2. The Additional Parameters field, in this case, requires not only the path to the script but also a few additional parameters, e.g. ["C:\scripts\cyberark_conjur.py", "account", "alteryx", "sslMode", "self_sign"]
   1. The example script accepts the following values as the sslMode: trust_store/ca_bundle/self_sign/insecure

 

CyberArk PAM Secrets Manager example

 

Script: cyberark_pam (PowerShell, attached below)

 

To obtain secrets from the CyberArk Secrets manager, we decided to use CLI SDK. This allowed us to create a simple PowerShell script, rearranging the parameters provided by the DCM to match the format required by CyberArk SDK.

 

As an alternative, you can use any of the SDKs provided by CyberArk, like .Net, and compile it into a single executable.

 

In this case, we have to provide the following:

1. The Executable path shall now point to the powershell.exe. In our case, it is C:\Windows\System32\WindowsPowerShell\v1.0\powershell.exe
2. Two additional parameters are needed: your application ID in CyberArk and the path to the script. In our case, the Additional parameters are hence configured as ["C:\scripts\cyberark_pam.ps1", "application", "alteryx-demo"]
3. Within the script, we’re interpreting the DCM credential references to vaultPath and valueId as "query" and "output field" parameters in the SDK. It is, of course, possible to have the DCM references contain any other part of the request as well.

 

AWS Secrets Manager example

 

Script: aws_secretsmanager (Python, attached below)

 

Required libraries:

• boto3>=1.34.41
• jsonpath-ng

 

For AWS, we just need to execute the Python script to make the call to AWS, with some specific authentication set up.

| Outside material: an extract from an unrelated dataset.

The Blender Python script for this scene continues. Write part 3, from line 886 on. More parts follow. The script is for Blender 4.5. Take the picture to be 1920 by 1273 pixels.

1. The Executable Path once again points to the Python executable, e.g. C:\Python310\python.exe.
2. The Additional Parameters field only requires the path to the script, e.g. ["C:\scripts\aws_secretsmanager.py"]
3. Due to the specific authentication to AWS, the Password field on the Generic Vault configuration has to contain a JSON object (which is then parsed in the script) in the following format: {"access key id":"<YOUR_ACCESS_KEY_ID>","region":"<YOUR_AWS_REGION>","secret access key":"<YOUR_SECRET_ACCESS_KEY>"}
   1. In our case, that meant it looks like this: {"access key id":"123123***123","region":"us-west-2","secret access key":"abcdef1234*************xYz"}
   2. This also demonstrates how to leverage the DCM credential storage in various ways to be used within the script itself.